Make sure each member of your team knows exactly what their target is. For the architect and general contractor, use precise schedules with milestones and deadlines. For the project manager, use exact goals for job cost and profit. For the project administrator, use monthly deadlines for invoices and shop drawing approvals. For the foreman or supervisor, use quality and safety milestones that can be tracked and scored. For subcontractors, use mandatory requirements such as job meetings, inspections, notices and documentation. This is profit-driven in action.

When bidding jobs, can you cut your costs? No! Can you cut your overhead? No! What is the only variable to profitability? The final sales price. Profit-driven owners and managers focus on profitable projects, customers and services. These give you a high return on your assets, time and energy. Profitability starts with sales. Controlling costs, expenses, quality and purchases is easy. Selling is hard. Rather than devoting your time to daily operations, focus at least 25 percent of your time on getting profitable work. Look for profitable project targets, repeat loyal customers and referral opportunities.

Get Focused on Profit Building!

What do you want, more volume or more profit? Real men and women go for profit and don’t care how busy they are. When you’re too busy, everyone likes you (employees, suppliers, subcontractors, creditors, etc.) except your family and friends. After I decided our company was not in the volume construction business, we skyrocketed to HUGE profits. We are now exclusively in the profit building business. We seek projects, customers, managers and employees who are focused on making us lots of profit. We seek opportunities to increase our equity and build wealth instead of staying busy and competing on price. Is your business focused on your future? If you were an outside investor, would you invest money in your operation? What bottom-line return would you want? I bet it is more than 1 or 2 percent pre-tax net profit.

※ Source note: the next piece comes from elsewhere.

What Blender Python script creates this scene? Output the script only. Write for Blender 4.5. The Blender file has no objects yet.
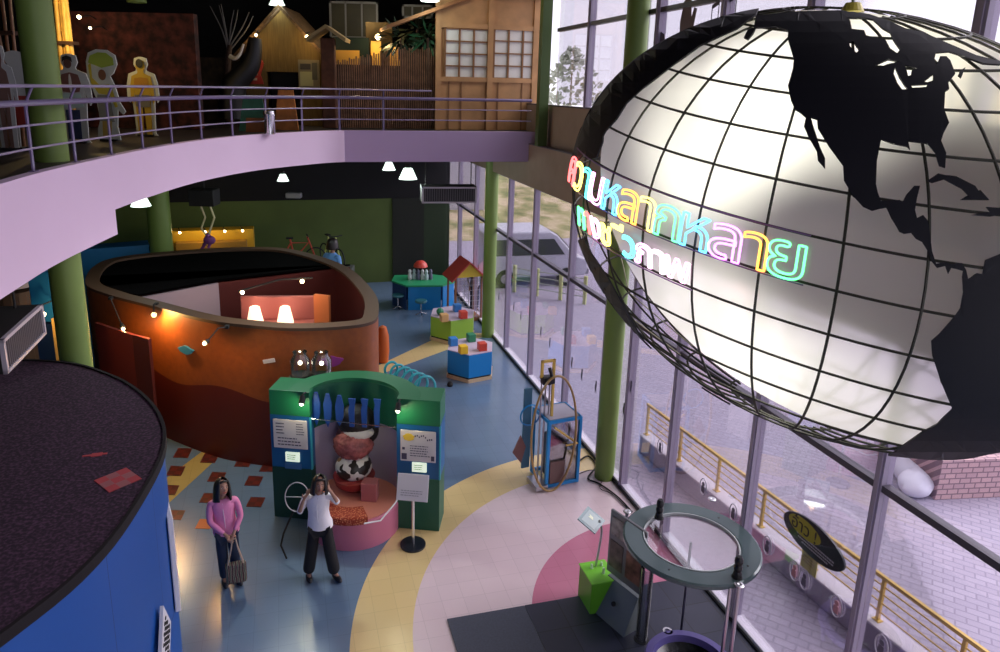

21 Profit-Building Steps to Success

 

  1.     Keep your personal overhead low.
  2.     Pay yourself first a fair salary every month.
  3.     Save 10 to 20 percent of all personal earnings.
  4.     Get out of personal debt now.
  5.     Don’t spend money before you’ve made it.
  6.     Invest six months working capital as reserves.
  7.     Get a bank line of credit for emergencies.
  8.     Balance your company budget.
  9.     Only hire the best people and pay them top dollar.
  10.     Always make a profit every month.
  11.     Track sales and backlog every month.
  12.     Track monthly cash flow and profit and loss.
  13.     Track your accounts receivables monthly.
  14.     Delay all purchases except technology for one year.
  15.     Buy your first income property before your second truck.
  16.     Rent equipment as needed until 75 percent is job-charged.
  17.     Get out of business debt.
  18.     Reinvest 50 percent of all profits back into the company.
  19.     Look for outside income producing investments.
  20.     Give back to your community, charity or church.
  21.     Share your wealth with those who helped you.

 

Fortune or Fame?

The magic of making lots of profit starts with making lots of money! To build a profitable business takes focus and tough decisions. I am not in business to be liked or famous. I am in business to make a HUGE profit and grow my wealth. When you have a fortune, you can share it and give back to others. You must be the leader and set the example. Focus on making a profit, hold people accountable, delay marginal buying decisions, say “no” to tempting jobs that look risky, don’t let people waste money, let go of your poor performing employees quickly, know and watch your numbers, know your break-even point, watch your cash-flow, seek big profit customers and projects, be firm and tough on suppliers and subcontractors and get those change orders signed. You know what you’ve got to do to make a profit. Stop the insanity and work differently! No profit equals no future! When profit is your No. 1 business priority, you will be taking the second biggest step toward building an “On-Purpose…On-Target” business and getting your company to work for you.